Braga Festival tahun 2009 juga kembali diselenggarakan menjelang pergantian tahun 2010 dari tanggal 27 hingga 30 Desember. Saat itu mengambil tema “Wujud Cinta Braga Kreatif” dan menampilkan berbagai seni dan kebudayaan lebih modern seperti pagelaran band pop, rock hingga musik alternatif.
Sejumlah seniman Jawa Barat pun ikut mengisi acara seperti Doel Sumbang, Gugun Gumbira dan Nano S. Konser musik mulai mengisi kegiatan ini dan sejumlah artis asli Bandung pun menjadikan ajang ini sebagai reunian.
Pagelaran Braga Festival yang keenam kembali digelar pada akhir Bulan Desember 2010. Art For Solidarity menjadi tema kegiatan seni ini. Tujuannya untuk mengembalikan kawasan jalan Braga sebagai kawasan bersejarah dengan bangunan art deco-nya. Selain atraksi seni, workshop dan seminar mulai mengisi kegiatan ini. Charly vokalis ST12 menjadi salah satu duta yang digadang-gadang mampu mengundang jumlah pengunjung Braga Festival tahun 2010.
Braga Festival 2011 yang baru berakhir pekan lalu kembali hadir dengan tema berbeda "Balik Bandung". Namun berbeda daritahun sebelumnya, kali ini tidak diselengarakan diakhir tahun. Penyelenggaraannya bertepatan dengan peringatan HUT Kota Bandung ke-2001 tahun.

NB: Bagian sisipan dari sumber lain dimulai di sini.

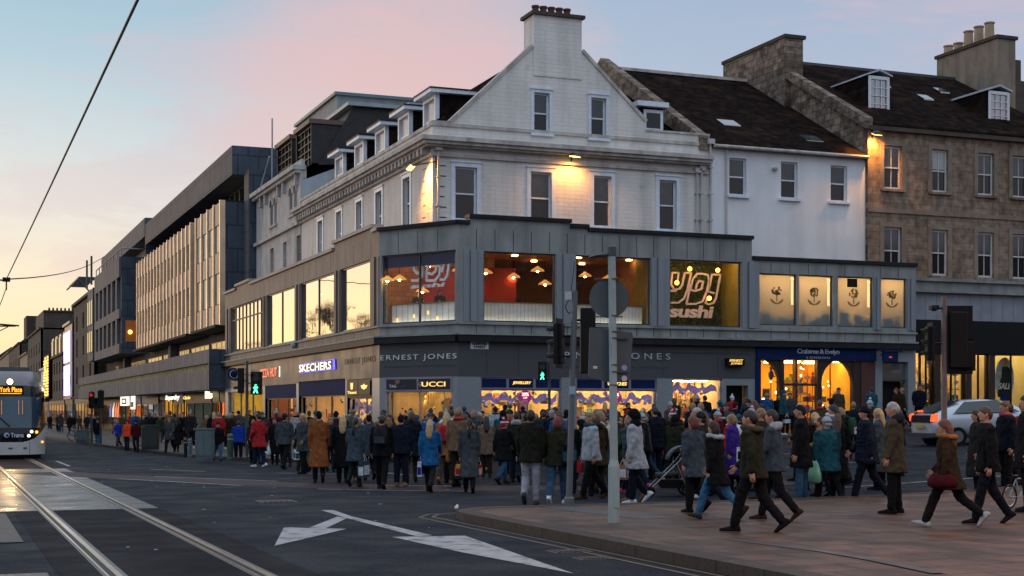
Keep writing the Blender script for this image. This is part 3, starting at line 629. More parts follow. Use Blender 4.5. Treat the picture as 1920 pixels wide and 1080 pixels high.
# pendant lamps: each a thing hanging from the ceiling
def pendant(x,y,z,k,lab,on=emi('pendant_bulb',(1,.58,.2),90),sh=M('amber_lamp_shade',(.5,.25,.06),.5,emis=(1,.45,.1),estr=.55)):
    t=thing('pendant_lamp',lab,'pendant lamp','amber pendant lamps in the restaurant',(x,y,z))
    m_=MB(); m_.lathe((0,0,0),[(.30,0),(.24,.07),(.10,.15),(.05,.2)],12); m_.obj('lamp_shade',sh,t,True)
    m_=MB(); m_.tube((0,0,.2),(0,0,8.1-z),.012,.012,5); m_.obj('cord',m_black,t)
    m_=MB(); m_.ball((0,0,.0),.055,8,6); m_.obj('bulb',on,t)
pl=[(722,484),(741,500),(771,505),(826,490),(863,508),(911,510),(924,519),(963,519),(980,514),(1007,507),(1022,530),(1095,517),(1050,526)]
for k,(px,py) in enumerate([(726,524),(749,522),(805,497),(860,506),(911,510),(963,518),(1008,506),(1022,531),(1097,516),(1140,522),(792,545)]):
    u_=56.3 if px<870 else 55.6+.9*(k%3); x=V(px,u_); pendant(x,u_,Z(py,x,u_)-.05,k,['amber pendant lamp hanging at the left edge of the corner window','amber pendant lamp second from the left in the corner window','amber pendant lamp behind the silver lettering in the corner window','amber pendant lamp at the right edge of the corner window','amber pendant lamp at the left edge of the window right of the corner','low amber pendant lamp in the middle of the window right of the corner','high amber pendant lamp in the window right of the corner','lowest amber pendant lamp near the right edge of the window right of the corner','amber pendant lamp left of the round sign back, behind glass','amber pendant lamp behind the round sign back','small amber pendant lamp low beside the red partition'][k])
# green foliage wall with the big lettering
mb=MB(); gx0,gx1=V(1238,53),V(1400,53)
mb.box(W0,gx0,gx1,55.2,55.4,4.95,8.2,0); mb.box(W0,gx1,gx1+.1,53.4,55.2,4.95,8.2,1); mb.box(W0,gx0-.1,gx0,53.4,55.2,4.95,8.2,1); mb.box(W0,gx0,gx1,53.4,55.2,8.1,8.2,2); mb.box(W0,gx0,gx1,53.4,55.2,4.9,5.0,1)
mb.obj('alcove',[M('dark_green_board',(.03,.06,.02),.8),M('olive_wall',(.25,.22,.04),.7),m_brownceil],ext)
mb=MB(); r2=random.Random(3)
for i in range(5200):
    x=r2.uniform(gx0,gx1); z=r2.uniform(4.98,8.08); y=55.2-abs(r2.gauss(0,.05)); s=r2.uniform(.03,.06); a=r2.uniform(0,6.28); dx,dz=s*math.cos(a),s*math.sin(a)
    mb.quad((x-dx,y,z-dz),(x+dz*.5,y-r2.uniform(0,.05),z-dx*.5),(x+dx,y-.02,z+dz),(x-dz*.5,y-r2.uniform(0,.05),z+dx*.5),r2.randrange(3))
o=mb.obj('ivy_panel',[M('leaf_dark',(.02,.055,.015),.5,var=.2),M('leaf_mid',(.05,.11,.02),.5,var=.2),M('leaf_olive',(.12,.14,.03),.5,var=.2)]); tag(o,'dense green artificial ivy wall behind the right-hand restaurant window','plant wall')
yo=thing('restaurant_sign','large pale exclamation lettering sign before the green ivy wall','sign')
m_pink=M('pale_pink_letters',(.55,.42,.40),.5,var=.05,emis=(1,.75,.6),estr=.12)
def z6(px,py,u_=54.6): x=V(px,u_); return (x,Z(py,x,u_))
def stroke(mbx,pts,w_,u_,m=0):
    for a,b in zip(pts,pts[1:]):
        t=Vector((b[0]-a[0],b[1]-a[1]));
        if t.length<1e-4: continue
        t.normalize(); n_=Vector((-t.y,t.x))*w_/2; e=t*w_*.25
        P=[(a[0]-e.x+n_.x,a[1]-e.y+n_.y),(b[0]+e.x+n_.x,b[1]+e.y+n_.y),(b[0]+e.x-n_.x,b[1]+e.y-n_.y),(a[0]-e.x-n_.x,a[1]-e.y-n_.y)]
        mbx.prism(Fr(0,u_,1,0,0,-1),P,0,.06,m)
def r3(x,y): return z6(1200+x/6,440+y/6)     # zoomed coordinates of the photograph's sign
mb=MB()
for pts in ([(430,430),(360,430),(345,560),(380,620),(440,610),(470,570),(500,430)],[(430,430),(415,530)],[(500,430),(570,430),(530,620),(490,720),(430,765),(345,765)],[(345,630),(400,635)],
            [(700,440),(640,440),(590,500),(560,620),(620,635),(690,610),(705,530),(660,520),(635,560),(625,610)],[(700,440),(760,455),(775,520),(745,640),(700,750),(620,780),(520,780),(545,650),(570,560)],
            [(805,450),(900,450),(850,720),(820,770),(770,785),(735,770)],[(805,450),(765,640),(830,660)],[(735,770),(755,700)]):
    stroke(mb,[r3(*p) for p in pts],.075,54.6)
mb.obj('upper_lettering',m_pink,yo)
a,b=r3(345,930),r3(825,810); lettering('sushi',FH(54.6),a[0]-.1,b[0],a[1],b[1]+.03,0,m_pink,yo,'lower_lettering',.06,.95,.03,.15)
settle(yo)
for k,(x,y) in enumerate([(560,385),(875,400),(415,540),(780,715)]):
    px,py=1200+x/6,440+y/6; u_=54.35; xx=V(px,u_); z=Z(py,xx,u_); t=thing('globe_lamp',['orange globe lamp above the left letter of the ivy wall sign','orange globe lamp above the exclamation mark of the ivy wall sign','orange globe lamp inside the first letter of the ivy wall sign','orange globe lamp at the foot of the exclamation mark'][k],'lamp','orange globe lamps before the ivy wall',(xx,u_,z))
    m_=MB(); m_.ball((0,0,0),.10,10,8); m_.obj('globe',m_eO,t,True); m_=MB(); m_.tube((0,0,.1),(0,0,8.08-z),.01,.01,5); m_.obj('cord',m_black,t)
# silver sign in the corner window
cs=thing('window_sign','silver restaurant lettering hanging inside the chamfered corner window','sign')
mb=MB(); FCi=Fr(A[0]-FC.n[0]*.35,A[1]-FC.n[1]*.35,cx_,cy_,FC.n[0],FC.n[1])
def c3(x,y): px=700+x/6; s_=chs(px); q=FC.p(s_,0,0); return (s_,Z(400+y/6,q[0],q[1]))
def stroke2(pts,w_):
    for a_,b_ in zip(pts,pts[1:]):
        t=Vector((b_[0]-a_[0],b_[1]-a_[1])); t.normalize(); n_=Vector((-t.y,t.x))*w_/2; e=t*w_*.2
        mb.prism(FCi,[(a_[0]-e.x+n_.x,a_[1]-e.y+n_.y),(b_[0]+e.x+n_.x,b_[1]+e.y+n_.y),(b_[0]+e.x-n_.x,b_[1]+e.y-n_.y),(a_[0]-e.x-n_.x,a_[1]-e.y-n_.y)],0,.08)
for pts in ([(410,560),(405,630),(440,670),(490,650),(510,570)],[(510,570),(500,690),(450,750),(380,750)],[(640,560),(570,570),(545,660),(610,680),(650,640),(655,590)],[(640,560),(700,600),(690,690),(640,750),(545,750),(550,660)],[(800,550),(780,690),(750,740),(700,740)],[(740,560),(720,650)]):
    stroke2([c3(*p) for p in pts],.1)
mb.obj('upper_lettering',m_ltr,cs)
a,b=c3(355,850),c3(750,780); lettering('sushi',FCi,a[0],b[0],a[1]+.03,b[1]+.05,0,m_ltr,cs,'lower_lettering',.05,.95,.03,.15)
mb=MB(); a=c3(515,500); mb.box(FCi,a[0]-.09,a[0]+.06,-.05,.1,a[1]-.12,a[1]+.5); mb.obj('red_panel',M('dull_red_panel',(.2,.02,.015),.5),cs); settle(cs)
# frosted gold-lit windows of the right hand shop
def frosted():
    m=bpy.data.materials.new('frosted_film_glass'); m.use_nodes=True; t=m.node_tree; t.nodes.clear(); n=t.nodes.new; l=t.links.new
    o=n('ShaderNodeOutputMaterial'); a=n('ShaderNodeBsdfTranslucent'); a.inputs[0].default_value=(.75,.72,.62,1); d=n('ShaderNodeBsdfPrincipled'); d.inputs['Base Color'].default_value=(.42,.46,.46,1); d.inputs['Roughness'].default_value=.35
    x=n('ShaderNodeMixShader'); x.inputs[0].default_value=.35; l(a.outputs[0],x.inputs[1]); l(d.outputs[0],x.inputs[2]); l(x.outputs[0],o.inputs[0]); return m
m_frost=frosted()
def logo_tree(F,s,z,r,d,parent,mat):
    m_=MB(); rr=random.Random(int(s*10))
    for i in range(34):
        a=rr.uniform(0,6.28); q=r*.72*math.sqrt(rr.random()); x,zz=s+q*math.cos(a),z+r*.5+q*math.sin(a)*.8
        m_.prism(F,[(x+r*.14*math.cos(t*1.0472),zz+r*.14*math.sin(t*1.0472)) for t in range(6)],d,d+.01)
    m_.box(F,s-r*.07,s+r*.07,d,d+.011,z-r*.9,z); 
    m_.prism(F,[(s+r*math.cos(math.pi+t*math.pi/8),z-r*.55+r*.75*math.sin(math.pi+t*math.pi/8)) for t in range(9)]+[(s+r*.8,z-r*.62),(s+r*.3,z-r*1.02),(s,z-r*1.1),(s-r*.3,z-r*1.02),(s-r*.8,z-r*.62)],d,d+.012)
    m_.obj('tree_emblem',mat,parent)
m_brz=M('bronze_emblem',(.30,.19,.07),.6)
mb=MB(); mb.box(W0,V(1420,53),V(1705,53),55.5,55.6,4.9,8,0); mb.box(W0,V(1420,53),V(1705,53),53.4,55.5,7.7,7.8,0); mb.box(W0,V(1420,53),V(1705,53),53.4,55.5,4.9,5.0,0); mb.obj('lit_upper_room',m_cream,ext)
for i,(a,b,c,e) in enumerate(CH_):
    o=pane(FN,a,b,c,e,ext,m_frost,fw=.05)
    logo_tree(FN,(a+b)/2+(.0 if i else .02),(c+e)/2+.22,.32,-.148,ext,m_brz)
    q=(b-a)/2
    for s_ in (a+q*.5,b-q*.5): l_=MB(); l_.box(FN,s_-.3,s_+.3,-.95,-.8,7.50,7.55); l_.obj('window_lamp',emi('display_window_lamp',(1,.66,.28),20),ext)
    if i<3:
        m_=MB(); m_.box(FN,b-.20,b-.10,-.14,-.12,c+.9,e-.12); m_.ball(FN.p(b-.15,-.12,e-.2),.07,8,6); m_.obj('glowing_film_strip',emi('film_strip_glow',(1,.68,.3),1.0),ext)  # emissive strip and ball stand in for room light through a film gap
    m_=MB(); r4=random.Random(i)
    for k_ in range(4): s_=a+.2+(b-a-.7)*k_/3; m_.box(FN,s_,s_+r4.uniform(.2,.5),-.32,-.2,c,c+r4.uniform(.2,.75))
    m_.obj('display_box',M('teal_display_box',(.10,.22,.26),.6,var=.1),ext)
m_=MB(); m_.box(FN,V(1592,53),V(1610,53),-.14,-.1,7.05,7.42); m_.obj('wall_speaker',m_black,ext)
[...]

Selain menggelar sejumlah kegiatan seni dan budaya serta pameran foto di Jalan Braga, sejumlah band indie juga meramaikan kegiatan tersebut, mengambil lokasi di Cikapundung Timur.
Penyelenggaraan tahun ini terbilang lebih meriah dan lebih banyak mngundang pengunjung. Ada atrakso seni, sulap, fashion show, pameran seni rupa dan sastra, pagelaran musik tradisional dan kontemporer (Pop, Keroncong, balada, Rock, Rock'n Roll, blues, Jazz, alternatif, World music, hingga musik Indie).